Hey guys.
In this post I will tell you how I lost quite a lot of money on trading, at today's rate it is about $ 250,000, and you will learn what mistakes led to this.
🎯Volatile instruments were chosen for trading, that is, altcoins, and although with a fairly high capitalization, volatility is still much higher compared to the main cryptocurrencies ETH and BTC.
🎯The time for opening long positions (and trading was built from Long) was not chosen well, since there was a downtrend in cryptocurrencies.
🎯Using the cross margin mode, positions were opened for the entire deposit on the account, when the collateral for the exchange loan, and the margin is nothing more than a loan, is your entire balance. The margin was small, about 3x, but with a 30% drop in price, this is almost a 100% loss of the collateral.
🎯The number of coins for trading was too large, at that time the number of positions was about 10 and there was not enough attention and time to control the situation in each coin.
🎯Well, and perhaps the main thing that led to the liquidation was the lack of a stop. Sometimes this is allowed, for example, in spot trading or DCA, HODL trading strategies, but in this case, since margin was used, it was speculative trading and the stop was mandatory, but it was not there.
🎯And another factor that probably would have saved my deposit is that, at the time of the market fall, I did not have access to a computer and I was on the road. In case of unforeseen situations (force majeure, absence from the computer, urgent matters), you should always have protection for your positions in the form of a stop.

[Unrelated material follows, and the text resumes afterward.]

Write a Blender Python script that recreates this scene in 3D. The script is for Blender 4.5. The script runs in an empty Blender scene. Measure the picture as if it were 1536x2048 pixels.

🎯And lastly - self-confidence, this is when you yourself begin to believe in the idea that you came up with, but it differs from the realities of the market. And then you start trying to prove to the market that it is wrong, the efficiency as you understand and the chances of success are low.
Here are some assets that were liquidated.
XLM - 180K - $90,000
XRP - 10K - $25,000
TRON - 50K - $25,000
UNI, TRON, DYDX, COMP, ARB - about $100,000 more
✅ What conclusions can be drawn.
📌 The main part of the cryptocurrency portfolio should consist of the following proportions: BTC - 30%, ETH - 30%, USDT-20%, Alts-20%. The numbers may change depending on the market cycle, but the proportions should be observed.
📌 Sometimes it is better to be out of position. If the market is in a downtrend, do not try to trade against the trend.
📌 The margin should be isolated. If you still decide to use borrowed funds, do not risk the entire deposit, but use the isolated margin mode.
📌The number of altcoins for trading is no more than 5.
📌There must be a stop, period.
📌Always build your trading from a stop, think how much you can lose and only then how much you can earn.
📌Regularly criticize your ideas, take into account opposing opinions.
Mistakes are expensive, but useful if you learn from them.